[start Available data]

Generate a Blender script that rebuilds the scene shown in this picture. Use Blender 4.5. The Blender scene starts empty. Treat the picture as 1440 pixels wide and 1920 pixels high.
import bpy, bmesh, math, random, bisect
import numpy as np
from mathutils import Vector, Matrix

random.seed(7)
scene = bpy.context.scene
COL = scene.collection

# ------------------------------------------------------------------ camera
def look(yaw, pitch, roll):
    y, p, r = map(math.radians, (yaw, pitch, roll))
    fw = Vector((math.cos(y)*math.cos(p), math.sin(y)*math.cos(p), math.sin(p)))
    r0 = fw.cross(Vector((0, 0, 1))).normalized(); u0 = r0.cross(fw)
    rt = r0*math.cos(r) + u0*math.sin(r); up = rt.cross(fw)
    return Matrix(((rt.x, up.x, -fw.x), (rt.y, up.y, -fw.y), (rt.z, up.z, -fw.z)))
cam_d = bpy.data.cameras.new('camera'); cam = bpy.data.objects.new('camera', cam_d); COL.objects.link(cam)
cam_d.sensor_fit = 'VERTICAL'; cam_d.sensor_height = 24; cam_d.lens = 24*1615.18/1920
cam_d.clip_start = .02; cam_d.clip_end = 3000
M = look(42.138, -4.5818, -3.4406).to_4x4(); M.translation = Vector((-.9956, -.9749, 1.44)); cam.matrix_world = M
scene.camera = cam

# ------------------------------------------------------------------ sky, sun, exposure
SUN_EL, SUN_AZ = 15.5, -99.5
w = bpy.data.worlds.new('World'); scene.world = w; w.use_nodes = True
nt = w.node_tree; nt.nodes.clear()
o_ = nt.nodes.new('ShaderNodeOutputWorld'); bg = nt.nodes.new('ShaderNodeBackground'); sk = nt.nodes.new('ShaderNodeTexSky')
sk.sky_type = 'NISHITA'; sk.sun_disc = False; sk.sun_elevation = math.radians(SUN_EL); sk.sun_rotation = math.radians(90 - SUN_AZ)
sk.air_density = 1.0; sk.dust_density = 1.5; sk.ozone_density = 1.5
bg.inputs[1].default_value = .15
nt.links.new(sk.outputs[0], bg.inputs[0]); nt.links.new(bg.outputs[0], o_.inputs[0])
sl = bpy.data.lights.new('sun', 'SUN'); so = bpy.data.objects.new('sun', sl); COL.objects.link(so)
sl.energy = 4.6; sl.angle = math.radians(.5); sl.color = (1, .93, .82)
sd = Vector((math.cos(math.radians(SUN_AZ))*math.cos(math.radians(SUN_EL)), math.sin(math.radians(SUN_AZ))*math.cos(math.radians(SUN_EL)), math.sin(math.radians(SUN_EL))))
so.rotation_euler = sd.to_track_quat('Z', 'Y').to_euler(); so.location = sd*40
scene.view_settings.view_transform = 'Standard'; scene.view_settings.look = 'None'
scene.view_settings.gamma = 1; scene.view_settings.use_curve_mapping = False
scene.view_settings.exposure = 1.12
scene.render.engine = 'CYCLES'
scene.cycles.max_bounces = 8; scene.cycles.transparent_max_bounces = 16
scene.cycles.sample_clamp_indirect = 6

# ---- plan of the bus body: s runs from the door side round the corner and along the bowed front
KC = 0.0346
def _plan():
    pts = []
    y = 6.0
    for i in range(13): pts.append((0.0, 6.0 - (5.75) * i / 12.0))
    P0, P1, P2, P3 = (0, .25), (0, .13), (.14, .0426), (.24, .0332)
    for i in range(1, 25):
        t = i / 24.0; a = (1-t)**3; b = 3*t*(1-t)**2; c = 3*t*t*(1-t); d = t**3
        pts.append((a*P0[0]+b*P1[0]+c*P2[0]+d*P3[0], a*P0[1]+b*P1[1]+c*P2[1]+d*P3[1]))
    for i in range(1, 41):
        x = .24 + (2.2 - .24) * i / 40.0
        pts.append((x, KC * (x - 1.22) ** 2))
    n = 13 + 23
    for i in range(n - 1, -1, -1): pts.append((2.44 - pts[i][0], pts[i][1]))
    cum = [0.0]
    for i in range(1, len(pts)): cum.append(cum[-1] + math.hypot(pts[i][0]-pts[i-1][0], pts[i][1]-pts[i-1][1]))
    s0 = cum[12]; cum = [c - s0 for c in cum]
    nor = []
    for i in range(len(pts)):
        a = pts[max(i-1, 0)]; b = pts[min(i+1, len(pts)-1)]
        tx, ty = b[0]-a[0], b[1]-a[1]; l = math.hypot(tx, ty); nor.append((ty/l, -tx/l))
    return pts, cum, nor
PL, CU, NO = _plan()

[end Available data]

From the data above, extract every line in its exact form.

Worked answer:
Generate a Blender script that rebuilds the scene shown in this picture. Use Blender 4.5. The Blender scene starts empty. Treat the picture as 1440 pixels wide and 1920 pixels high.
import bpy, bmesh, math, random, bisect
import numpy as np
from mathutils import Vector, Matrix

random.seed(7)
scene = bpy.context.scene
COL = scene.collection

# ------------------------------------------------------------------ camera
def look(yaw, pitch, roll):
    y, p, r = map(math.radians, (yaw, pitch, roll))
    fw = Vector((math.cos(y)*math.cos(p), math.sin(y)*math.cos(p), math.sin(p)))
    r0 = fw.cross(Vector((0, 0, 1))).normalized(); u0 = r0.cross(fw)
    rt = r0*math.cos(r) + u0*math.sin(r); up = rt.cross(fw)
    return Matrix(((rt.x, up.x, -fw.x), (rt.y, up.y, -fw.y), (rt.z, up.z, -fw.z)))
cam_d = bpy.data.cameras.new('camera'); cam = bpy.data.objects.new('camera', cam_d); COL.objects.link(cam)
cam_d.sensor_fit = 'VERTICAL'; cam_d.sensor_height = 24; cam_d.lens = 24*1615.18/1920
cam_d.clip_start = .02; cam_d.clip_end = 3000
M = look(42.138, -4.5818, -3.4406).to_4x4(); M.translation = Vector((-.9956, -.9749, 1.44)); cam.matrix_world = M
scene.camera = cam

# ------------------------------------------------------------------ sky, sun, exposure
SUN_EL, SUN_AZ = 15.5, -99.5
w = bpy.data.worlds.new('World'); scene.world = w; w.use_nodes = True
nt = w.node_tree; nt.nodes.clear()
o_ = nt.nodes.new('ShaderNodeOutputWorld'); bg = nt.nodes.new('ShaderNodeBackground'); sk = nt.nodes.new('ShaderNodeTexSky')
sk.sky_type = 'NISHITA'; sk.sun_disc = False; sk.sun_elevation = math.radians(SUN_EL); sk.sun_rotation = math.radians(90 - SUN_AZ)
sk.air_density = 1.0; sk.dust_density = 1.5; sk.ozone_density = 1.5
bg.inputs[1].default_value = .15
nt.links.new(sk.outputs[0], bg.inputs[0]); nt.links.new(bg.outputs[0], o_.inputs[0])
sl = bpy.data.lights.new('sun', 'SUN'); so = bpy.data.objects.new('sun', sl); COL.objects.link(so)
sl.energy = 4.6; sl.angle = math.radians(.5); sl.color = (1, .93, .82)
sd = Vector((math.cos(math.radians(SUN_AZ))*math.cos(math.radians(SUN_EL)), math.sin(math.radians(SUN_AZ))*math.cos(math.radians(SUN_EL)), math.sin(math.radians(SUN_EL))))
so.rotation_euler = sd.to_track_quat('Z', 'Y').to_euler(); so.location = sd*40
scene.view_settings.view_transform = 'Standard'; scene.view_settings.look = 'None'
scene.view_settings.gamma = 1; scene.view_settings.use_curve_mapping = False
scene.view_settings.exposure = 1.12
scene.render.engine = 'CYCLES'
scene.cycles.max_bounces = 8; scene.cycles.transparent_max_bounces = 16
scene.cycles.sample_clamp_indirect = 6

# ---- plan of the bus body: s runs from the door side round the corner and along the bowed front
KC = 0.0346
def _plan():
    pts = []
    y = 6.0
    for i in range(13): pts.append((0.0, 6.0 - (5.75) * i / 12.0))
    P0, P1, P2, P3 = (0, .25), (0, .13), (.14, .0426), (.24, .0332)
    for i in range(1, 25):
        t = i / 24.0; a = (1-t)**3; b = 3*t*(1-t)**2; c = 3*t*t*(1-t); d = t**3
        pts.append((a*P0[0]+b*P1[0]+c*P2[0]+d*P3[0], a*P0[1]+b*P1[1]+c*P2[1]+d*P3[1]))
    for i in range(1, 41):
        x = .24 + (2.2 - .24) * i / 40.0
        pts.append((x, KC * (x - 1.22) ** 2))
    n = 13 + 23
    for i in range(n - 1, -1, -1): pts.append((2.44 - pts[i][0], pts[i][1]))
    cum = [0.0]
    for i in range(1, len(pts)): cum.append(cum[-1] + math.hypot(pts[i][0]-pts[i-1][0], pts[i][1]-pts[i-1][1]))
    s0 = cum[12]; cum = [c - s0 for c in cum]
    nor = []
    for i in range(len(pts)):
        a = pts[max(i-1, 0)]; b = pts[min(i+1, len(pts)-1)]
        tx, ty = b[0]-a[0], b[1]-a[1]; l = math.hypot(tx, ty); nor.append((ty/l, -tx/l))
    return pts, cum, nor
PL, CU, NO = _plan()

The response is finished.